An example here is how Triveni offered a solution to use steam to generate power.

Many chemical plants have cyclic loads by virtue of the processes involved in manufacturing the end product. There are certain exothermic reactions that take place in the course of the chemical manufacturing that can generate steam at lower pressure and temperature which is normally vented out as they are not generated on a continuous basis.

Triveni offered injection – condensing/injection – back pressure steam turbines where the intermittent generation of steam can be injected into the turbine to add more flow to the low pressure (LP) section of the turbine to generate more power at the terminal. Triveni’s steam turbines are equipped with new generation speed – load – extraction control solutions. These are electronic governing systems that can provide a seamless operation to benefit the user.

With rising costs, operating turbines efficiently is a necessity for cost saving and creating a positive carbon footprint. With age, the turbine becomes inefficient and increases the costs of producing power. Triveni’s team works with the customer to understand the current needs and re-design the existing turbine across all brands to meet the new parameters ensuring the turbine is efficient leading to cost savings.

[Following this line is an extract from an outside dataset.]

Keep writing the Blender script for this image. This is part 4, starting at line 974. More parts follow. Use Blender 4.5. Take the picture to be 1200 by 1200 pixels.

The company’s engineers study the process change requirements of the customer and redesign the existing turbine by modifying the steam flow path to the new parameters. This re-engineering process is carefully done to ensure the existing system i.e., casing, civil foundation, lube oil system etc is retained. The only modification will be the turbine internals (i.e. new rotor, diaphragms and bearings subject to design requirement) to suit the upgraded blade path.

The re-engineering will be done to ensure the old rotor and stator can be reused within the existing casing once the price of power improves, thereby giving the customer flexibility of choosing any option based on the fluctuation of power pricing and enhancing the efficiency in either case scenarios.

Case Study from India

Challenge

A pressure reducing station was used to reduce the low pressure saturated steam from 3.5 barg to 0.5 barg to maintain the header pressure at 3.5 barg. The maximum quantity of steam being reduced was 23 tonnes per hour (TPH). There was a space limitation for turbine installation at the existing site (turbine size is larger due to high volumetric flow rate). And the turbo generator set was located 500m away from the existing main control room.

Solution

The Triveni team visited the facility and recede the space identified for turbine installation. They replaced the pressure reducing dtation with a 500kW back pressure turbine generator set.

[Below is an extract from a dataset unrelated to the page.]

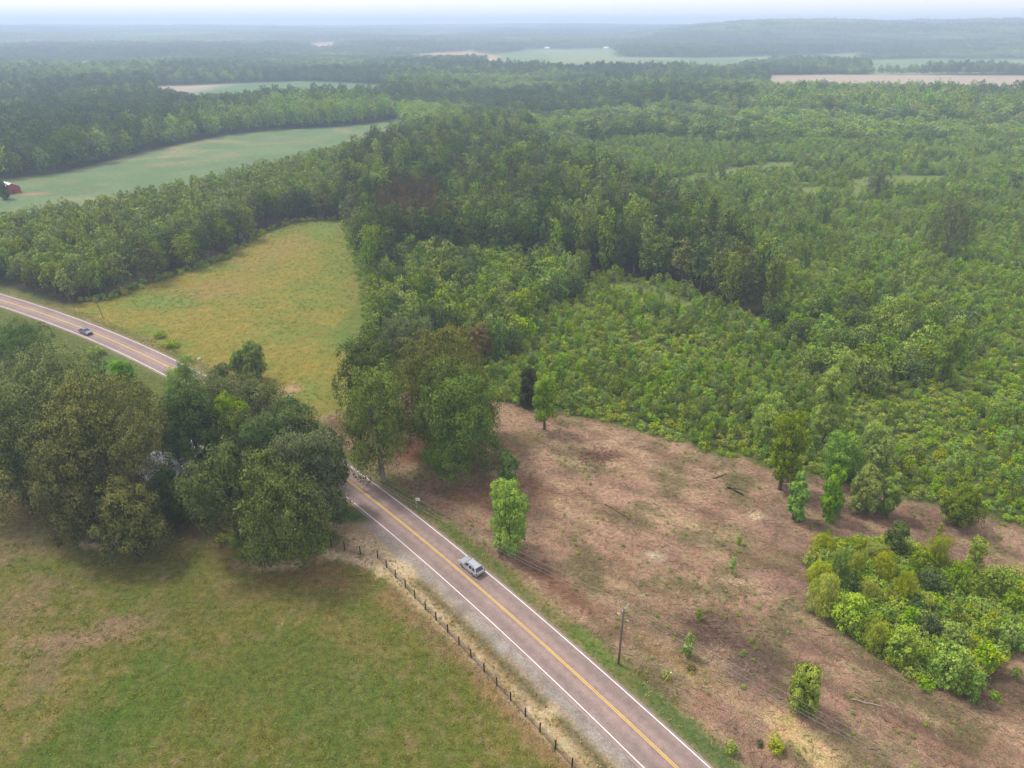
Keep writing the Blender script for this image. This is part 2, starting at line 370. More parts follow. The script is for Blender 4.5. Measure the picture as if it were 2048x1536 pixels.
def zone_colours(x, y, sd_, sl):
    n1 = fbm(x, y, .06, 4, 1); n2 = fbm(x, y, .22, 4, 2); n3 = fbm(x, y, .9, 3, 3); n4 = fbm(x, y, .03, 3, 9)
    C = {}
    # lawn
    c = np.zeros(x.shape + (3,)) + rgb(118, 117, 50)
    c = mixc(c, rgb(140, 128, 66), sstep(.42, .7, n1) * .85)
    c = mixc(c, rgb(104, 117, 42), sstep(.5, .72, n2) * .7)
    c = mixc(c, rgb(164, 138, 104), sstep(.54, .68, n3 * .6 + n4 * .4) * .65)
    stripe = vnoise(x * .75 + y * .06, y * .02, 6)
    c = mixc(c, rgb(100, 116, 46), sstep(.5, .8, stripe) * .4)
    for (u, v, rx, ry, cc, w, rot) in [
        (20, 1080, 8, 12, (146, 124, 94), .7, 0), (60, 1200, 5, 7, (144, 122, 90), .6, 0), (150, 1280, 9, 2.2, (165, 134, 108), .85, .1), (250, 1250, 6, 2.5, (158, 130, 104), .8, .3),
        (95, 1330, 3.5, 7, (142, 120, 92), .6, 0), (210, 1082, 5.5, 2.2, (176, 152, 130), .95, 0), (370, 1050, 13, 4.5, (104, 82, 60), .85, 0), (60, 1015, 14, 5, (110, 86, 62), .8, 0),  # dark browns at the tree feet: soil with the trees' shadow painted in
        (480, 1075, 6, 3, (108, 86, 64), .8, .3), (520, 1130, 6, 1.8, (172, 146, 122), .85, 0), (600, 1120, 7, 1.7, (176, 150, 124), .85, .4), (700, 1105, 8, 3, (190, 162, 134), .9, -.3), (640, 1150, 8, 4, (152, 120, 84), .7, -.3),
        (740, 1150, 7, 3, (128, 122, 56), .7, -.4), (810, 1215, 6, 3, (152, 124, 86), .85, -.85), (880, 1280, 5, 2.2, (150, 124, 90), .7, -.85), (960, 1345, 5, 1.6, (158, 124, 92), .8, -.8), (1020, 1420, 7, 1.6, (160, 128, 90), .85, -.8), (1085, 1490, 7, 2, (160, 130, 90), .8, -.8),
        (560, 1128, 6, 1.6, (236, 206, 174), .85, .2), (690, 1108, 7, 2, (244, 214, 180), .9, -.2), (740, 1128, 5, 1.6, (240, 212, 180), .85, -.6), (205, 1084, 4.5, 1.8, (226, 200, 176), .9, .1),
        (520, 1180, 10, 4, (132, 116, 70), .6, .2), (690, 1260, 7, 3, (140, 122, 72), .6, -.6), (380, 1230, 10, 3, (122, 116, 62), .5, 0), (420, 1120, 12, 3, (124, 114, 58), .6, 0), (300, 1400, 7, 10, (88, 116, 36), .6, 0), (700, 1420, 9, 9, (92, 116, 46), .5, 0), (150, 1500, 6, 8, (84, 112, 34), .6, 0), (560, 1330, 10, 7, (96, 112, 46), .5, 0)]:
        c = mixc(c, rgb(*cc), blob(x, y, u, v, rx, ry, 3, rot) * w)
    fd = fence_d(x, y)
    c = mixc(c, rgb(158, 128, 96), (1 - sstep(.3, 1.3, fd + (n3 - .5) * 1.6)) * .8)
    # yard soil with tree shade painted in, between the left trees and the road, bright grass right by the road bend
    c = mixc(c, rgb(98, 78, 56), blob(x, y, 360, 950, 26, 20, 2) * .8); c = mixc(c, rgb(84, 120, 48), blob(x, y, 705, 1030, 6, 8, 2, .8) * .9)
    c = mixc(c, rgb(108, 116, 52), sstep(135, 150, y) * .85); c = mixc(c, rgb(98, 132, 50), blob(x, y, 230, 728, 9, 5, 4) * .9)
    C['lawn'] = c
    # cleared ground: shredded brush over reddish soil
    c = np.zeros(x.shape + (3,)) + rgb(194, 154, 130)
    c = mixc(c, rgb(218, 174, 150), sstep(.4, .7, n2)); c = mixc(c, rgb(170, 132, 118), sstep(.52, .72, n1) * .6)
    c = mixc(c, rgb(178, 134, 108), sstep(.55, .75, fbm(x, y, .12, 4, 14)) * .45)
    c = mixc(c, rgb(112, 116, 66), sstep(.5, .66, fbm(x, y, .16, 5, 21)) * .68)
    c = mixc(c, rgb(200, 172, 140), sstep(.6, .78, fbm(x, y, .45, 4, 31)) * .75)
    # drag marks run along with the machine's passes
    ax = x * .82 - y * .57; ay = x * .57 + y * .82
    c = mixc(c, rgb(226, 192, 152), sstep(.54, .7, fbm(ax * .12, ay * .9, 1, 4, 17)) * .7)
    c = mixc(c, rgb(122, 96, 78), sstep(.54, .7, fbm(ax * .1, ay * .8, 1, 4, 27)) * .65)
    for (u, v, rx, ry, cc, w, rot) in [
        (1510, 1032, 2.2, 1.2, (224, 200, 165), .95, 0), (1440, 948, 4, .8, (190, 160, 128), .8, .5), (1315, 1012, 4, .6, (200, 165, 140), .8, -.7), (1330, 1042, 6, .9, (205, 172, 140), .85, -.4), (1310, 1112, 2, 1, (214, 196, 170), .8, -.5),
        (1750, 1055, 3.5, .8, (190, 160, 124), .8, .6), (1470, 1165, 4, .7, (206, 180, 145), .8, -.2), (1600, 1480, 6, 2.2, (214, 184, 134), .9, -.9), (1570, 1450, 6, 1., (206, 172, 120), .85, .75), (1370, 1335, 8, 1, (190, 158, 112), .8, -.7), (1335, 1300, 7, .9, (186, 150, 110), .7, -.6), (1660, 1290, 8, 1, (178, 150, 118), .6, -.6),
        (1440, 1260, 7, 4, (104, 84, 74), .7, 0), (1500, 1330, 6, 3.5, (122, 100, 92), .7, .3), (1200, 910, 6, 2, (118, 84, 68), .7, 0), (1040, 880, 9, 4, (120, 112, 66), .6, 0), (1000, 990, 12, 6, (150, 106, 80), .6, 0), (860, 900, 12, 7, (142, 88, 58), .85, 0), (960, 920, 10, 5, (120, 84, 60), .7, 0), (700, 850, 6, 5, (128, 92, 66), .8, 0), (640, 855, 4, 3, (110, 118, 58), .8, 0),
        (1130, 1180, 12, 2, (138, 92, 66), .7, -.85), (1240, 1030, 6, 3, (120, 110, 66), .55, -.3), (1230, 880, 4, 1.5, (206, 176, 146), .5, .4), (1500, 960, 6, 2, (124, 116, 72), .5, 0), (1560, 1120, 8, 3, (126, 112, 72), .5, 0), (1850, 1040, 10, 4, (150, 114, 96), .6, 0), (1960, 1370, 8, 5, (96, 80, 60), .7, 0)]:
        c = mixc(c, rgb(*cc) * (1.45 if sum(cc) > 470 else 1.), blob(x, y, u, v, rx, ry, 7, rot) * w)
    C['cleared_ground'] = c
    # hay meadow
    c = np.zeros(x.shape + (3,)) + rgb(150, 140, 60)
    c = mixc(c, rgb(162, 144, 68), sstep(.45, .72, n2)); c = mixc(c, rgb(130, 138, 58), sstep(.44, .68, n1) * .85)
    c = mixc(c, rgb(116, 128, 62), sstep(.55, .7, n3) * .4)
    for (u, v, rx, ry, cc, w, rot) in [(430, 580, 13, 12, (166, 136, 92), .5, .4), (500, 535, 8, 10, (164, 138, 90), .3, 0), (560, 500, 13, 18, (166, 144, 90), .3, 0), (650, 462, 9, 14, (122, 146, 70), .8, 0), (600, 490, 8, 12, (168, 140, 94), .3, 0), (500, 470, 9, 8, (130, 140, 76), .6, 0), (300, 605, 14, 6, (126, 146, 70), .6, .2),
                                       (715, 640, 6, 26, (104, 126, 58), .75, 0), (690, 680, 8, 10, (112, 134, 62), .7, 0), (640, 665, 6, 6, (108, 134, 60), .6, 0), (640, 770, 12, 7, (138, 140, 66), .6, 0), (570, 785, 3.5, 5, (190, 158, 120), .9, 0), (620, 815, 10, 5, (152, 140, 76), .5, 0), (300, 660, 6, 6, (112, 138, 56), .6, 0), (330, 688, 8, 4, (106, 136, 54), .7, 0), (720, 560, 5, 24, (138, 132, 66), .6, 0)]:
        c = mixc(c, rgb(*cc), blob(x, y, u, v, rx, ry, 5, rot) * w)
    C['meadow'] = c
    c = np.zeros(x.shape + (3,)) + rgb(92, 108, 44)
    c = mixc(c, rgb(112, 124, 58), sstep(.45, .65, n2)); c = mixc(c, rgb(84, 82, 48), sstep(.55, .7, n1) * .6)
    gl = np.zeros(x.shape)
    for g in Z_GLADES: gl = np.maximum(gl, inside(g, x + (n3 - .5) * 6, y + (n2 - .5) * 8).astype(float))
    c = mixc(c, rgb(138, 150, 78), gl * .9)
    C['regrowth_ground'] = c
    c = np.zeros(x.shape + (3,)) + rgb(66, 70, 40); c = mixc(c, rgb(86, 72, 48), sstep(.45, .6, n2)); C['woodland_floor'] = c
    c = np.zeros(x.shape + (3,)) + rgb(64, 82, 44); C['countryside'] = mixc(c, rgb(78, 92, 52), sstep(.4, .6, fbm(x, y, .01, 4, 4)))
    c = np.zeros(x.shape + (3,)) + rgb(112, 134, 92)
    c = mixc(c, rgb(122, 142, 98), sstep(.4, .6, n1)); c = mixc(c, rgb(176, 156, 120), sstep(.62, .72, fbm(x, y, .02, 3, 12)) * .5)
    for (u, v, rx, ry, cc, w, rot) in [(345, 327, 26, 5, (160, 138, 110), .8, .7), (560, 286, 30, 6, (156, 140, 108), .7, .5), (690, 262, 18, 5, (170, 140, 112), .8, -.9), (200, 325, 40, 3, (196, 166, 132), .9, .62), (100, 345, 30, 4, (170, 146, 112), .7, .6), (60, 388, 14, 4, (176, 138, 112), .9, 0), (190, 374, 14, 4, (130, 122, 92), .7, 0), (40, 362, 30, 5, (140, 132, 92), .7, 0), (450, 312, 14, 6, (160, 138, 112), .7, .5)]:
        c = mixc(c, rgb(*cc), blob(x, y, u, v, rx, ry, 5, rot) * w)
    rows = vnoise((x * .75 - y * .66) * .28, y * 0, 3); c = c * (1 + .10 * (rows[..., None] - .5))
    C['crop_field'] = c
    C['distant_green_field'] = mixc(np.zeros(x.shape + (3,)) + rgb(104, 134, 88), rgb(186, 168, 150), 1 - sstep(P(430, 168)[0], P(500, 168)[0], x))
    C['distant_pale_field'] = mixc(np.zeros(x.shape + (3,)) + rgb(120, 144, 92), rgb(150, 158, 108), sstep(.4, .6, fbm(x, y, .006, 3, 3)))
    C['distant_tan_field'] = np.zeros(x.shape + (3,)) + rgb(192, 172, 148)
    C['distant_stubble_field'] = mixc(np.zeros(x.shape + (3,)) + rgb(196, 158, 124), rgb(214, 188, 160), sstep(.4, .6, fbm(x, y, .01, 3, 2)))
    # verges
    c = np.zeros(x.shape + (3,)) + rgb(112, 118, 60); c = mixc(c, rgb(150, 132, 94), sstep(.42, .62, n2 * .6 + n3 * .4)); c = mixc(c, rgb(106, 116, 64), sstep(.5, .7, n1) * .7)
    c = mixc(c, rgb(98, 118, 66), blob(x, y, 1400, 1490, 10, 5, 2, -.8) * .8); c = mixc(c, rgb(106, 132, 58), blob(x, y, 1210, 1290, 5, 3, 2, -.8) * .8)
    c = mixc(c, rgb(168, 148, 124), 1 - sstep(HALF + .15, HALF + .95, np.abs(sd_) + (n3 - .5) * .5))
    C['grass_verge'] = c
    c = np.zeros(x.shape + (3,)) + rgb(208, 182, 146); c = mixc(c, rgb(184, 156, 122), sstep(.45, .65, n2)); c = mixc(c, rgb(228, 206, 174), sstep(.55, .7, n3) * .7)
    a = -sd_ - HALF
    c = mixc(c, rgb(88, 84, 50), gau(a - 3.5, .9) * sstep(.3, .5, fbm(sl * .12, sl * 0, 1, 3, 5) + .12) * .9 * (y < 88))
    for (u, v, rx, ry) in ((720, 1092, 7, 3), (780, 1125, 6, 2), (690, 1080, 5, 2)): c = mixc(c, rgb(236, 208, 178), blob(x, y, u, v, rx, ry, 2, -.5) * .8)
    c = mixc(c, rgb(108, 118, 56), sstep(100, 106, y) * .8)
    C['dry_verge'] = c
    c = np.zeros(x.shape + (3,)) + rgb(190, 178, 168); c = mixc(c, rgb(166, 152, 142), sstep(.45, .6, n3)); c = mixc(c, rgb(214, 204, 196), sstep(.58, .7, fbm(x, y, 1.6, 3, 6)) * .7); c = mixc(c, rgb(104, 100, 66), sstep(2.0, 3.2, a + (n3 - .5) * 1.4) * .6)
    C['gravel_shoulder'] = c
    return C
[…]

The turbine governor is programmed to operate in inlet steam pressure control mode to maintain the header steam pressure. As the inlet steam is a saturated steam, a steam separator has been installed at the inlet steam line to prevent carryover of wet steam into the turbine thereby increasing the life of turbine.

The team offered a turbine with remote start/stop facility along with pneumatic operated valves at inlet, exhaust and drain lines. They optimised the turbine design to meet both the customer budget and space availability.

Benefits

Over 4 million units of “green power” are generated annually. Return on investment (ROI) was achieved in less than 1.5 years of operation

Case Study: aftermarket

A Fortune 500 Petrochemical company had been operating its 17-stage direct drive condensing steam turbine for over 40 years. It envisaged change in its process requirements that could be met by converting the existing “duble extraction condensing” to “single extraction back pressure”.

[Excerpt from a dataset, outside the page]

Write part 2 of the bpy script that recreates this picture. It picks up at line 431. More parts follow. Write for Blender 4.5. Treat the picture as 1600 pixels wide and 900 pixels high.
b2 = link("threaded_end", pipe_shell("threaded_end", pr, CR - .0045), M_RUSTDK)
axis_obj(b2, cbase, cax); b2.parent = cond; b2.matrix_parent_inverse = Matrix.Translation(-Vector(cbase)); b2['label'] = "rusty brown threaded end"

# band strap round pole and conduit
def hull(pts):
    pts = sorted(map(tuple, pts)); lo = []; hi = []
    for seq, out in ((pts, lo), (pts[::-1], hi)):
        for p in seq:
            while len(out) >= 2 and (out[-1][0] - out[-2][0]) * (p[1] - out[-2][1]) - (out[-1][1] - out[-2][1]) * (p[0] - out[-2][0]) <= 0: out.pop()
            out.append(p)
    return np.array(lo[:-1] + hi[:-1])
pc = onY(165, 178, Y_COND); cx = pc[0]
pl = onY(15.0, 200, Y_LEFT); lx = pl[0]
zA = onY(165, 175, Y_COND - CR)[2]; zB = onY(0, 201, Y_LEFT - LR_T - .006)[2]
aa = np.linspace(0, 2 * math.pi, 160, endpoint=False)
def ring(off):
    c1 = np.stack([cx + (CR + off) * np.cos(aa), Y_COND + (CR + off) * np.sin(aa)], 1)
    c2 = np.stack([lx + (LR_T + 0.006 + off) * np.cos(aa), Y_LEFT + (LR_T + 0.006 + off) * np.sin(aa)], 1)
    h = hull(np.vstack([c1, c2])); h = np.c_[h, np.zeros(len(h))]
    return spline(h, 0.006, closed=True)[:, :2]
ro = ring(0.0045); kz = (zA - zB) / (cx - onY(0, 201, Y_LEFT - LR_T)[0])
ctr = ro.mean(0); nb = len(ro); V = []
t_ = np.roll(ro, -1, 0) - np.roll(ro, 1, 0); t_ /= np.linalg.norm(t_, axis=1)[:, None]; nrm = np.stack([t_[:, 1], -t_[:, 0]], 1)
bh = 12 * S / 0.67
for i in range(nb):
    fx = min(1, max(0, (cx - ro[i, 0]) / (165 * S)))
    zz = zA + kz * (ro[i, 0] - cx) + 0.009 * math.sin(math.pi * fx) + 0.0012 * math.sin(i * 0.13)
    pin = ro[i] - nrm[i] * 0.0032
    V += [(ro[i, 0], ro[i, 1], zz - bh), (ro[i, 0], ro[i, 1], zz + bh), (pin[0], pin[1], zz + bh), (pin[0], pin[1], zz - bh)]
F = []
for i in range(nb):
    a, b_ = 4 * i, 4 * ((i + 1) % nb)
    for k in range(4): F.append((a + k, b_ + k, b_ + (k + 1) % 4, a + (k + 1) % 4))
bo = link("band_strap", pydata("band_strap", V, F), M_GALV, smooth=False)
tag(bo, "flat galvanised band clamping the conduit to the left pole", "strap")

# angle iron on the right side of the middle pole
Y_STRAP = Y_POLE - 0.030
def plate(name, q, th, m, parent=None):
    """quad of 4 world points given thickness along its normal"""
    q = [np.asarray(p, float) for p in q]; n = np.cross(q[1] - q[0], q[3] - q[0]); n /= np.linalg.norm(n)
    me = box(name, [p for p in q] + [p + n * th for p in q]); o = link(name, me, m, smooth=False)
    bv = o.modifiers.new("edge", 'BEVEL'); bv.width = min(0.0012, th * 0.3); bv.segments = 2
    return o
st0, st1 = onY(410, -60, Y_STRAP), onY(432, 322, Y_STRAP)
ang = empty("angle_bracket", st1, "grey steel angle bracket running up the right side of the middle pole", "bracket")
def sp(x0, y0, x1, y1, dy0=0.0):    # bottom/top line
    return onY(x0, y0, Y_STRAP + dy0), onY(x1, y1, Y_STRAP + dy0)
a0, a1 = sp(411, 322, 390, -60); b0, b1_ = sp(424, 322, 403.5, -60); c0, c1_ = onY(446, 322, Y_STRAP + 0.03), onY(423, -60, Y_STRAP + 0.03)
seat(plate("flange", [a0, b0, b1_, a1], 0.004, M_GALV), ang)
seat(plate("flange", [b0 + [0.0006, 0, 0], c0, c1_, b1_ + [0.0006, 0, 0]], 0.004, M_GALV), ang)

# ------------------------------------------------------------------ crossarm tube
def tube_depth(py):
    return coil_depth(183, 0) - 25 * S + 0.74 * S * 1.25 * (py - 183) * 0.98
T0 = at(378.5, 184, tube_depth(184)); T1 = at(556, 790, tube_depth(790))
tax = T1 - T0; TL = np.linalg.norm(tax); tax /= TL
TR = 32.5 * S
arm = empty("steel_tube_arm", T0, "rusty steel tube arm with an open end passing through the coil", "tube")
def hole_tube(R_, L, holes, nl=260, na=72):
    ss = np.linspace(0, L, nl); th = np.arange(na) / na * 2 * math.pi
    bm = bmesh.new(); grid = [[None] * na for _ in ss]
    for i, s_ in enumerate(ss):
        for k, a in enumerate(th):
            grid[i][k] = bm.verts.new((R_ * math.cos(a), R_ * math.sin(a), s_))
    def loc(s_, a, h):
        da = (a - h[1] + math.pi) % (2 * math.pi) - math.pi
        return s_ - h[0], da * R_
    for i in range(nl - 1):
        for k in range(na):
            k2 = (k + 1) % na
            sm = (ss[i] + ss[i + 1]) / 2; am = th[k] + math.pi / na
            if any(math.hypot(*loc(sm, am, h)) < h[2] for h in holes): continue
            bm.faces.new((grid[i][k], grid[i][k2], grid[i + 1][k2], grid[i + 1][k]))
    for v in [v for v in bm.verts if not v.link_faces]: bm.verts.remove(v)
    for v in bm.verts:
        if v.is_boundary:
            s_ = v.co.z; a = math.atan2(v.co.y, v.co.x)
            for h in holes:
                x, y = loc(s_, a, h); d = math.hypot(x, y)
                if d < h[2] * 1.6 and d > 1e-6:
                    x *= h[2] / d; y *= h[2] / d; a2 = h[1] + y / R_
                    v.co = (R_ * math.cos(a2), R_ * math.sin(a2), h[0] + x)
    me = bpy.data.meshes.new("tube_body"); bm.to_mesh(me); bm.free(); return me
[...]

Triveni Refurb offered a cost-effective solution by modifying the existing steam flow path and replacing only the turbine internals (rotor, diaphragms and bearings).

The existing casing and base frame was retained to ensure no modification in the foundation.

The existing mechanical governing system had to be adjusted at regular intervals to avoid risk to the turbine. This was upgraded to an electronic type governing which was much simpler and reliable.